I apologize in advance for my ignorance on how to type mathematical symbols in this editor.
Let F be the function defined for $x > 0$ by $F(x)= \int_1^x e^{((t^2)+1)/t}\frac{dt}{t}$ Show that $F(x) = -F(1/x)$ for all $x$ in domain of $F$.
What I have done is used the mean value theorem for integrals to say that there exists a number $z$ such that: $e^{((z^2)+1)/z} \cdot \int_1^x\frac{dt}{t} = e^{((z^2)+1)/z} \cdot (-1)\cdot\int_1^{1/x}\frac{dt}{t}$ and that they both equal $e^{((z^2)+1)/z}\ln|x|$.
What i can't figure out is how to show that the $z$ used for the first function ($F(x)$) is the same as the $z$ used in the second function ($-F(1/x)$).

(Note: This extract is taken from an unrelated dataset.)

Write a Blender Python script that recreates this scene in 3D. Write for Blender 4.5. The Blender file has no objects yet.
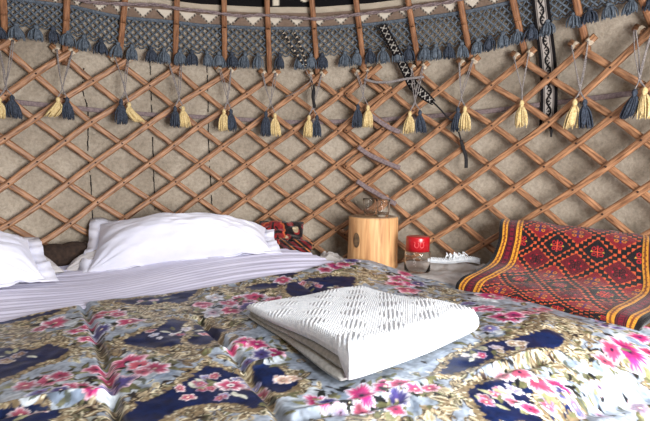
import bpy, math, random
import numpy as np
from mathutils import Vector, Matrix
random.seed(7); rng = np.random.default_rng(7)
C = bpy.context.scene.collection
PI = math.pi
# ------------------------------------------------------------ camera + room constants
F = 470.0; PITCH = 0.0802; ROLL = -0.0131; CZ = 0.95
R0 = 1.5703; CX = -0.2081; CY = 2.5 - R0            # lattice circle
TH0, DTH, OV, H0, DZ, DZ2, LEAN = 0.0972, 0.1535, 0.0295, 0.4987, 0.0946, -0.0004, 0.0007
ZE = CZ + 0.50                                        # eaves: the roof starts leaning in
SL = 0.62                                             # roof lean
cp, sp, cr, sr = math.cos(PITCH), math.sin(PITCH), math.cos(ROLL), math.sin(ROLL)
DV = np.array([0, cp, -sp]); UP = np.array([0, sp, cp]); XH = np.array([1., 0, 0])
IX = cr*XH - sr*UP; IY = sr*XH + cr*UP
CAM = np.array([0, 0, CZ])

def ray(px, py):
    return DV + IX*((px-325)/F) + IY*((210.5-py)/F)
def P(px, py, y):                                     # point at world distance y in front
    d = ray(px, py); return CAM + d*(y/d[1])
def PH(px, py, h):                                    # point on the level h below the camera
    d = ray(px, py); return CAM + d*(-h/d[2])
def prof(z, off=0.0):
    h = z-ZE; k = .035                                 # softly rounded eave
    return R0 + off - SL*(0.5*(h+math.sqrt(h*h+k*k)) - .004)
def hit(px, py, off=0.0):
    d = ray(px, py); lo, hi = 0.3, 5.0
    f = lambda t: math.hypot(d[0]*t-CX, d[1]*t-CY) - prof(CZ+d[2]*t, off)
    a = 0.3
    while a < 5 and f(a) < 0: a += 0.1
    lo, hi = a-0.1, a
    for _ in range(30):
        m = (lo+hi)/2
        if f(m) < 0: lo = m
        else: hi = m
    return CAM + d*lo
def cyl(th, z, off=0.0):
    r = prof(z, off); return np.array([CX+r*math.sin(th), CY+r*math.cos(th), z])
def lin(c):
    c = np.asarray(c, float)/255.0
    return np.where(c <= .04045, c/12.92, ((c+.055)/1.055)**2.4)
def interp(x, pts):
    xs = [p[0] for p in pts]; ys = [p[1] for p in pts]
    return np.interp(x, xs, ys)
def smooth_line(pts, n):
    pts = np.array(pts, float); m = len(pts)
    if m < 3:
        t = np.linspace(0, 1, n)[:, None]; return pts[0]*(1-t)+pts[-1]*t
    out = []
    for t in np.linspace(0, m-1-1e-6, n):
        i = int(t); f = t-i
        p0 = pts[max(i-1, 0)]; p1 = pts[i]; p2 = pts[i+1]; p3 = pts[min(i+2, m-1)]
        out.append(.5*((2*p1)+(-p0+p2)*f+(2*p0-5*p1+4*p2-p3)*f*f+(-p0+3*p1-3*p2+p3)*f**3))
    return np.array(out)

# ------------------------------------------------------------ materials
def nodes(name):
    m = bpy.data.materials.new(name); m.use_nodes = True
    return m, m.node_tree.nodes, m.node_tree.links, m.node_tree.nodes['Principled BSDF']
def mat(name, col, rough=.8, col2=None, scale=20, stretch=(1, 1, 1), bump=0, bscale=None, spec=.3, sheen=0, detail=4, uv=False, lo=.35, hi=.65, bdist=.004):
    m, N, L, b = nodes(name)
    c1 = tuple(lin(col))+(1,)
    b.inputs['Base Color'].default_value = c1; b.inputs['Roughness'].default_value = rough
    b.inputs['Specular IOR Level'].default_value = spec
    if sheen: b.inputs['Sheen Weight'].default_value = sheen
    if col2 is not None or bump:
        tc = N.new('ShaderNodeTexCoord'); mp = N.new('ShaderNodeMapping'); mp.inputs['Scale'].default_value = stretch
        L.new(tc.outputs['UV' if uv else 'Object'], mp.inputs['Vector'])
    if col2 is not None:
        n = N.new('ShaderNodeTexNoise'); n.inputs['Scale'].default_value = scale; n.inputs['Detail'].default_value = detail
        r = N.new('ShaderNodeValToRGB'); r.color_ramp.elements[0].position = lo; r.color_ramp.elements[1].position = hi
        r.color_ramp.elements[0].color = c1; r.color_ramp.elements[1].color = tuple(lin(col2))+(1,)
        L.new(mp.outputs[0], n.inputs['Vector']); L.new(n.outputs['Fac'], r.inputs[0]); L.new(r.outputs[0], b.inputs['Base Color'])
    if bump:
        n2 = N.new('ShaderNodeTexNoise'); n2.inputs['Scale'].default_value = bscale or scale; n2.inputs['Detail'].default_value = 5
        bp = N.new('ShaderNodeBump'); bp.inputs['Strength'].default_value = bump; bp.inputs['Distance'].default_value = bdist
        L.new(mp.outputs[0], n2.inputs['Vector']); L.new(n2.outputs['Fac'], bp.inputs['Height']); L.new(bp.outputs[0], b.inputs['Normal'])
    return m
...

Does anyone know how I could go about it?
thank you.
First, write the integral this way: $$ F(x) = \int_1^x e^{t + 1/t}\frac{dt}{t}. $$ Now we'll try the $u$-substitution $u=1/t$. Then $dt=-du/u^2$ and the new integral is $$ F(x)=\int_1^{1/x} e^{1/u+u}\cdot\frac{-du/u^2}{1/u} = -\int_1^{1/x}e^{u+1/u}\frac{du}{u} = -F(1/x). $$